CHALLENGE:
Find the number of lines in these records where the word "pixels" appears. Reply with that number and nothing more.

RECORDS PROVIDED:
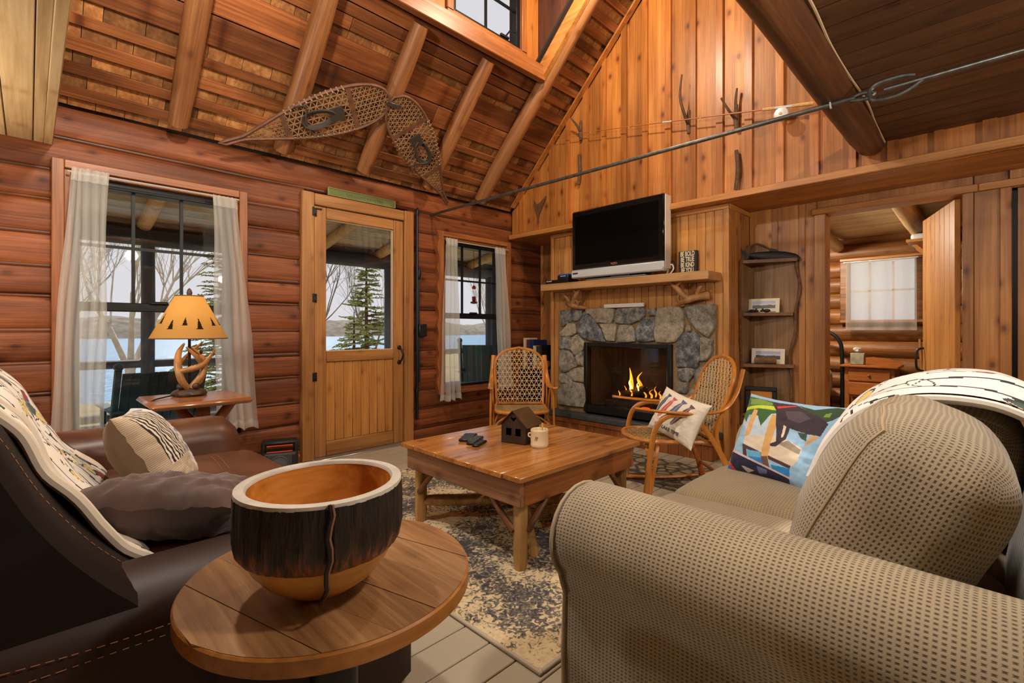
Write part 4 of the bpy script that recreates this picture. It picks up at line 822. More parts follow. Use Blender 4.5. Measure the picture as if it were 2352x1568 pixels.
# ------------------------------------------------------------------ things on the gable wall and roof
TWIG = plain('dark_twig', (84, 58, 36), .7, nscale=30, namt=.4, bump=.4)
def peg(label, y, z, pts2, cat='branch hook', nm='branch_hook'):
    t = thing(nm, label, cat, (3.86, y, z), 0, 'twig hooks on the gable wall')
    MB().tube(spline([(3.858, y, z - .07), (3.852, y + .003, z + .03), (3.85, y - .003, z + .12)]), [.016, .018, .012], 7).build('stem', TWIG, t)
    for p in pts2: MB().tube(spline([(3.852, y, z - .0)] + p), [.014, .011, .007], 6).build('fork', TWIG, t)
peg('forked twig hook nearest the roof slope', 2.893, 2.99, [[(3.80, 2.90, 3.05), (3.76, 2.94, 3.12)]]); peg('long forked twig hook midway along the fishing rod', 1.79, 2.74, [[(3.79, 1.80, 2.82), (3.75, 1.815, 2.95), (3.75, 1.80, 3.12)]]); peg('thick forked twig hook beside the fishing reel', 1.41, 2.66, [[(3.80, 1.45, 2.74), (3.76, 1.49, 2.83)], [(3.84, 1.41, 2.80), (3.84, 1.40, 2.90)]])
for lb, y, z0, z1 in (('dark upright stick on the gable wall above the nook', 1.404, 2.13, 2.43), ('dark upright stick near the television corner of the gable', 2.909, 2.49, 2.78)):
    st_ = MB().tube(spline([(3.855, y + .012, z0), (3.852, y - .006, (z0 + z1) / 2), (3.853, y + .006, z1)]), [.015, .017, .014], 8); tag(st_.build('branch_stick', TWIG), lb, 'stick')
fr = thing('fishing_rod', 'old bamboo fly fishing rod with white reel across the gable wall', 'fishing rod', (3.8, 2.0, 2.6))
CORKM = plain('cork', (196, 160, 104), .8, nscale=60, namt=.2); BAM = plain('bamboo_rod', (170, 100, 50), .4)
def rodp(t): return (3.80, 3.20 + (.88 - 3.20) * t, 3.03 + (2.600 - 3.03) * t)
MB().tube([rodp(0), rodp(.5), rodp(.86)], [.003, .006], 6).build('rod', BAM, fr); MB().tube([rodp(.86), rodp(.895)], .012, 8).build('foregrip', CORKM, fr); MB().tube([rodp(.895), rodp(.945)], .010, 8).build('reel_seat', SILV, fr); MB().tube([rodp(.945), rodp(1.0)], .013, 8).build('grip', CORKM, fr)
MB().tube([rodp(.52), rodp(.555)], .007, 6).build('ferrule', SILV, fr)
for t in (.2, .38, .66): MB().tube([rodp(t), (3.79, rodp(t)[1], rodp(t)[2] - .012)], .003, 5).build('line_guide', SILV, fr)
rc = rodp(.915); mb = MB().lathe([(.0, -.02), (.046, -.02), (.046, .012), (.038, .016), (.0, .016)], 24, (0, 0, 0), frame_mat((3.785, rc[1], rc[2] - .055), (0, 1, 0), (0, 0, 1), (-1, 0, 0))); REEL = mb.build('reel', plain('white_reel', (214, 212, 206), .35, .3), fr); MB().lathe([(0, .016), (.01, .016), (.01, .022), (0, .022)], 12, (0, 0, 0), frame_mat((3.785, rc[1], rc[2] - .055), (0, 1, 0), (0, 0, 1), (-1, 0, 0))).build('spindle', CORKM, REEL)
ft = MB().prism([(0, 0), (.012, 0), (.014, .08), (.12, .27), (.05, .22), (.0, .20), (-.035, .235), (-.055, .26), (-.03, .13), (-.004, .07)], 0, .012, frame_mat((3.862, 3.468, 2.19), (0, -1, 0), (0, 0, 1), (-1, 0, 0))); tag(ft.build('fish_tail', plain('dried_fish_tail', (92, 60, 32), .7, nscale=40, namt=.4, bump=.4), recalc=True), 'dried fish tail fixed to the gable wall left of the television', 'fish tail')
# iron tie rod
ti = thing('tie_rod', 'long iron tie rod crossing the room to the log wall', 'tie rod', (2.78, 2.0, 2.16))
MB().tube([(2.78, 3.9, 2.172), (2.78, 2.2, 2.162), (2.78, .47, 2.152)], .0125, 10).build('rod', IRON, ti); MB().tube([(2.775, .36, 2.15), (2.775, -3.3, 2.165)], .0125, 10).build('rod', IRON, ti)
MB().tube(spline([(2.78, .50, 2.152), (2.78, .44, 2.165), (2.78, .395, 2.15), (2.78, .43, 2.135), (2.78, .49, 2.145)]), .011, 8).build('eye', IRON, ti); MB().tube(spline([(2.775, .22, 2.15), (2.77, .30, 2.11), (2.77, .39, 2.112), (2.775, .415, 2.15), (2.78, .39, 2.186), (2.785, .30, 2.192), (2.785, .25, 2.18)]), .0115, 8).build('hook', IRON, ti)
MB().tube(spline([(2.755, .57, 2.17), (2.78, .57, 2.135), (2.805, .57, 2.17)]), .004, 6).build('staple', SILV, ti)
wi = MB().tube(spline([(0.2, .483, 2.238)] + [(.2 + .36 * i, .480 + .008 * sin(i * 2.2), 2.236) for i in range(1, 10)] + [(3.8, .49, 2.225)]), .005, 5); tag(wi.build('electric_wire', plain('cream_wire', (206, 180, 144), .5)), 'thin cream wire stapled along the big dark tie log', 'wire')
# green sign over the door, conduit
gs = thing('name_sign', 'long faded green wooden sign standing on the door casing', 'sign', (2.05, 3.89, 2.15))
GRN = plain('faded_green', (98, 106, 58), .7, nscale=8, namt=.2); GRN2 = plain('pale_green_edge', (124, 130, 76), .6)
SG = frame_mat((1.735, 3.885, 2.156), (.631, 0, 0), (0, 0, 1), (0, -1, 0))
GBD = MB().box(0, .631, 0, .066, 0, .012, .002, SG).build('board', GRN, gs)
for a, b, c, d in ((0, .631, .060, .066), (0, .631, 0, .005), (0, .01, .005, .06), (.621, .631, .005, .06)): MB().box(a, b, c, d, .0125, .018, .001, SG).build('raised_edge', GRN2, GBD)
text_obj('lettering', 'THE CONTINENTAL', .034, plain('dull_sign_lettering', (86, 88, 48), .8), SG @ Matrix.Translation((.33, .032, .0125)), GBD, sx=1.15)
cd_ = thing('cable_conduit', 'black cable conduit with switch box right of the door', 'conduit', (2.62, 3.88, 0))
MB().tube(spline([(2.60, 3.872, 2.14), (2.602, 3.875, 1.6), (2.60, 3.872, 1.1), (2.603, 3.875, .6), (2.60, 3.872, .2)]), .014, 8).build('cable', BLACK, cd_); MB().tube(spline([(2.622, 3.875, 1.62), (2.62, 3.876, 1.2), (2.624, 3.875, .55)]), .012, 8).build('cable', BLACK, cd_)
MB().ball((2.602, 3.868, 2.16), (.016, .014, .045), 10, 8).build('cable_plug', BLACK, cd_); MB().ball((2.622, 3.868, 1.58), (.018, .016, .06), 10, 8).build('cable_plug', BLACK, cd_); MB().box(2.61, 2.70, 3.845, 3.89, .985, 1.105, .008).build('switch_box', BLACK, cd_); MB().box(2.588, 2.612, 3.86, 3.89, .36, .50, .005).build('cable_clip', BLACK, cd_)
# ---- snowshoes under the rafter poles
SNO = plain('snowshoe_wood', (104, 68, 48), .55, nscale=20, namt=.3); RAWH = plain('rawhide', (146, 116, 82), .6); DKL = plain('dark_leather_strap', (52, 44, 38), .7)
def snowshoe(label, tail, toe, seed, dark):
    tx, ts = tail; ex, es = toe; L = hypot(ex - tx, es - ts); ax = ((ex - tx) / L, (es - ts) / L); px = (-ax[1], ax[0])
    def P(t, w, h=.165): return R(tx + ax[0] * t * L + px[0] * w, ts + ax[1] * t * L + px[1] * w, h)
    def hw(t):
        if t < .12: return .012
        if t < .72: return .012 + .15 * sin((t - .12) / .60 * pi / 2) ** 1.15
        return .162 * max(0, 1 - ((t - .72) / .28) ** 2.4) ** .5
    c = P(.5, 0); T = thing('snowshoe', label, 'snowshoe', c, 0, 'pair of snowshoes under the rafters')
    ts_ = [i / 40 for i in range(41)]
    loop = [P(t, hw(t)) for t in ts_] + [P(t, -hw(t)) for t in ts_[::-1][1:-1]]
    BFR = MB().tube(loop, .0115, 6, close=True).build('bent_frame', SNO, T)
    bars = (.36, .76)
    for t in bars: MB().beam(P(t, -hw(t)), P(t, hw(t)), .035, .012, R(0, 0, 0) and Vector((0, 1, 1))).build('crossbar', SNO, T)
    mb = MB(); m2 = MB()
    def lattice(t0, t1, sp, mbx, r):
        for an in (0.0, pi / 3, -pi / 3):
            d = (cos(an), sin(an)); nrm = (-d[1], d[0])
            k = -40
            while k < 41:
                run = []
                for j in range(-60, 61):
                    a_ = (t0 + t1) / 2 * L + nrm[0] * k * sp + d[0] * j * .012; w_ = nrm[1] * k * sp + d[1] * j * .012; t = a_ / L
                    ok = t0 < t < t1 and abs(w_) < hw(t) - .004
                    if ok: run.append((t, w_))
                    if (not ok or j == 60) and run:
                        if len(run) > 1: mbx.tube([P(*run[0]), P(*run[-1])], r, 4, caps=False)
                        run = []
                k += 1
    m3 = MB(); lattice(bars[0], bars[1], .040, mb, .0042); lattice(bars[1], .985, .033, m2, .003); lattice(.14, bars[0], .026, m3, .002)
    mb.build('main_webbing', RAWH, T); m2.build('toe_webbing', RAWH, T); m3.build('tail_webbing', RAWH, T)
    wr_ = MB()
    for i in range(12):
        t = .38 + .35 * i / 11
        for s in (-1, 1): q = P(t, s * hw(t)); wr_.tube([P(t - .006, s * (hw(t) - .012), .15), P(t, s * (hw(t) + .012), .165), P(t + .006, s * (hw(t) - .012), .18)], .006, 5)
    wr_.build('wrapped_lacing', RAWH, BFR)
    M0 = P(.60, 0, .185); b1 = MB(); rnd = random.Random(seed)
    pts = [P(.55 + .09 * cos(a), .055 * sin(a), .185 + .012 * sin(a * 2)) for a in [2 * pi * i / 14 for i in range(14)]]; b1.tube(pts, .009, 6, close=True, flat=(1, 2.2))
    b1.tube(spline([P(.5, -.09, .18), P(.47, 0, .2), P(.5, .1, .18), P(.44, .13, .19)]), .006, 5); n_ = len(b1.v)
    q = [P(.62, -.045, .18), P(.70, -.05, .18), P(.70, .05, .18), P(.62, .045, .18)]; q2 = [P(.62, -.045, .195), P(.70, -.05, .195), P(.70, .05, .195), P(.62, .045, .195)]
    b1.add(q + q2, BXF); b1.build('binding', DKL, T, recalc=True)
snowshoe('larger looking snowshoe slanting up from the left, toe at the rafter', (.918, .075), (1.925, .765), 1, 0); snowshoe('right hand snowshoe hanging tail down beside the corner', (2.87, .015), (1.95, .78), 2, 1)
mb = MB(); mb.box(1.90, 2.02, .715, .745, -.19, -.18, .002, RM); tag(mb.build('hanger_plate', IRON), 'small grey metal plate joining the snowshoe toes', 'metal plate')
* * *
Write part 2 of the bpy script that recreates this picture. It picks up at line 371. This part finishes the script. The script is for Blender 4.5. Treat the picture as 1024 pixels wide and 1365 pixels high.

RESULT BELOW:
2